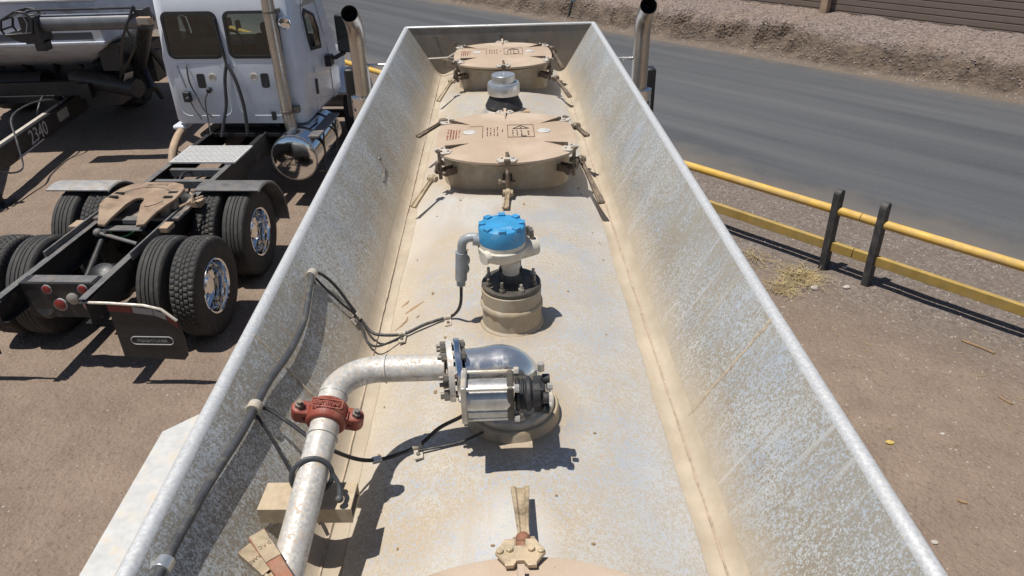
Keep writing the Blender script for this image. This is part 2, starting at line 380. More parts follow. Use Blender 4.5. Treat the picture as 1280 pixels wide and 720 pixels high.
    def build(s, name, mat, parent=None, off=None, bevel=0, ang=38, seg=2, label=None, world_rot=None):
        me = bpy.data.meshes.new(name); me.from_pydata([v+off for v in s.v] if off is not None else s.v, [], s.f)
        bm = bmesh.new(); bm.from_mesh(me); bmesh.ops.recalc_face_normals(bm, faces=bm.faces); bm.to_mesh(me); bm.free()
        for p in me.polygons: p.use_smooth = True
        me.set_sharp_from_angle(angle=radians(ang)); me.materials.append(MAT[mat]); me.update()
        o = bpy.data.objects.new(name, me); COL.objects.link(o)
        if parent: o.parent = parent
        if bevel:
            b = o.modifiers.new('bevel', 'BEVEL'); b.width = bevel; b.segments = seg; b.limit_method = 'ANGLE'; b.angle_limit = radians(40); b.harden_normals = False
        if label: o['label'] = label
        return o

def thing(name, label, cat, loc=(0, 0, 0), rz=0, group=None):
    o = bpy.data.objects.new(name, None); COL.objects.link(o); o.location = loc; o.rotation_euler = (0, 0, rz); o.empty_display_size = .2
    tag(o, label, cat, group); return o
def tag(o, label, cat, group=None):
    o['label'] = label; o['category'] = cat
    if group: o['group'] = group
    return o
def struct(o): o['kind'] = 'structure'; return o
def copy_part(o, parent):
    c = o.copy(); COL.objects.link(c); c.parent = parent
    for ch in [x for x in bpy.data.objects if x.parent == o and x != c]: copy_part(ch, c)
    return c
def arc(c, r, a0, a1, n, u, v):
    c, u, v = Vector(c), Vector(u), Vector(v); return [c+u*(r*cos(radians(a0+(a1-a0)*i/n)))+v*(r*sin(radians(a0+(a1-a0)*i/n))) for i in range(n+1)]
def smooth(pts, k=6):
    P = [Vector(p) for p in pts]; out = []
    for i in range(len(P)-1):
        a, b, c, d = P[max(i-1, 0)], P[i], P[i+1], P[min(i+2, len(P)-1)]
        for j in range(k):
            t = j/k; out.append(.5*((2*b)+(c-a)*t+(2*a-5*b+4*c-d)*t*t+(3*b-a-3*c+d)*t**3))
    return out+[P[-1]]

# ================================================================== SETTING
def sheet(name, mat, u, v, fn):
    m = MB(); vs = [fn(a, b) for b in v for a in u]; n = len(u)
    m.add(vs, [(j*n+i, j*n+i+1, (j+1)*n+i+1, (j+1)*n+i) for j in range(len(v)-1) for i in range(n-1)]); return struct(m.build(name, mat, ang=180))
def frange(a, b, s): return [a+(b-a)*i/max(1, round((b-a)/s)) for i in range(max(1, round((b-a)/s))+1)]
def gz(x, y):
    p = Vector((x, y, 0)).dot(FD)
    k = max(0, min(1, (9.2-p)/1.5))
    return k*(.02*noise.noise(Vector((x*.7, y*.7, 0)))+.009*noise.noise(Vector((x*3, y*3, 4))))
sheet('ground', 'yard_dirt', [-600, -150, -40]+frange(-16, 12, .14)+[30, 150, 600], [-600, -100, -20]+frange(-2, 17, .14)+[40, 150, 600],
      lambda x, y: (x, y, gz(x, y) if -16 < x < 12 and -2 < y < 17 else 0))
def rz_(t, p): return .012 + .05*max(0, 1-((p-13.1)/3.6)**2)
sheet('road', 'asphalt', [-300, -60]+frange(-15, 45, 1.0)+[90, 300], frange(9.45, 16.95, .25), lambda t, p: at(t, p, rz_(t, p) if 9.5 < p < 16.9 else -.02))
GUL = [(9.55, 17.95, .20, .9), (9.9, 17.75, .26, .7), (10.75, 17.7, .2, .6), (11.0, 17.5, .16, .5), (12.3, 17.6, .3, .4), (14.6, 17.6, .25, .3), (8.9, 17.5, .22, .3), (13.2, 17.45, .2, .25), (16.5, 17.6, .3, .35)]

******

Reproduce the material in full, word for word, and omit the pictures.

Keep writing the Blender script for this image. This is part 2, starting at line 380. More parts follow. Use Blender 4.5. Treat the picture as 1280 pixels wide and 720 pixels high.
    def build(s, name, mat, parent=None, off=None, bevel=0, ang=38, seg=2, label=None, world_rot=None):
        me = bpy.data.meshes.new(name); me.from_pydata([v+off for v in s.v] if off is not None else s.v, [], s.f)
        bm = bmesh.new(); bm.from_mesh(me); bmesh.ops.recalc_face_normals(bm, faces=bm.faces); bm.to_mesh(me); bm.free()
        for p in me.polygons: p.use_smooth = True
        me.set_sharp_from_angle(angle=radians(ang)); me.materials.append(MAT[mat]); me.update()
        o = bpy.data.objects.new(name, me); COL.objects.link(o)
        if parent: o.parent = parent
        if bevel:
            b = o.modifiers.new('bevel', 'BEVEL'); b.width = bevel; b.segments = seg; b.limit_method = 'ANGLE'; b.angle_limit = radians(40); b.harden_normals = False
        if label: o['label'] = label
        return o

def thing(name, label, cat, loc=(0, 0, 0), rz=0, group=None):
    o = bpy.data.objects.new(name, None); COL.objects.link(o); o.location = loc; o.rotation_euler = (0, 0, rz); o.empty_display_size = .2
    tag(o, label, cat, group); return o
def tag(o, label, cat, group=None):
    o['label'] = label; o['category'] = cat
    if group: o['group'] = group
    return o
def struct(o): o['kind'] = 'structure'; return o
def copy_part(o, parent):
    c = o.copy(); COL.objects.link(c); c.parent = parent
    for ch in [x for x in bpy.data.objects if x.parent == o and x != c]: copy_part(ch, c)
    return c
def arc(c, r, a0, a1, n, u, v):
    c, u, v = Vector(c), Vector(u), Vector(v); return [c+u*(r*cos(radians(a0+(a1-a0)*i/n)))+v*(r*sin(radians(a0+(a1-a0)*i/n))) for i in range(n+1)]
def smooth(pts, k=6):
    P = [Vector(p) for p in pts]; out = []
    for i in range(len(P)-1):
        a, b, c, d = P[max(i-1, 0)], P[i], P[i+1], P[min(i+2, len(P)-1)]
        for j in range(k):
            t = j/k; out.append(.5*((2*b)+(c-a)*t+(2*a-5*b+4*c-d)*t*t+(3*b-a-3*c+d)*t**3))
    return out+[P[-1]]

# ================================================================== SETTING
def sheet(name, mat, u, v, fn):
    m = MB(); vs = [fn(a, b) for b in v for a in u]; n = len(u)
    m.add(vs, [(j*n+i, j*n+i+1, (j+1)*n+i+1, (j+1)*n+i) for j in range(len(v)-1) for i in range(n-1)]); return struct(m.build(name, mat, ang=180))
def frange(a, b, s): return [a+(b-a)*i/max(1, round((b-a)/s)) for i in range(max(1, round((b-a)/s))+1)]
def gz(x, y):
    p = Vector((x, y, 0)).dot(FD)
    k = max(0, min(1, (9.2-p)/1.5))
    return k*(.02*noise.noise(Vector((x*.7, y*.7, 0)))+.009*noise.noise(Vector((x*3, y*3, 4))))
sheet('ground', 'yard_dirt', [-600, -150, -40]+frange(-16, 12, .14)+[30, 150, 600], [-600, -100, -20]+frange(-2, 17, .14)+[40, 150, 600],
      lambda x, y: (x, y, gz(x, y) if -16 < x < 12 and -2 < y < 17 else 0))
def rz_(t, p): return .012 + .05*max(0, 1-((p-13.1)/3.6)**2)
sheet('road', 'asphalt', [-300, -60]+frange(-15, 45, 1.0)+[90, 300], frange(9.45, 16.95, .25), lambda t, p: at(t, p, rz_(t, p) if 9.5 < p < 16.9 else -.02))
GUL = [(9.55, 17.95, .20, .9), (9.9, 17.75, .26, .7), (10.75, 17.7, .2, .6), (11.0, 17.5, .16, .5), (12.3, 17.6, .3, .4), (14.6, 17.6, .25, .3), (8.9, 17.5, .22, .3), (13.2, 17.45, .2, .25), (16.5, 17.6, .3, .35)]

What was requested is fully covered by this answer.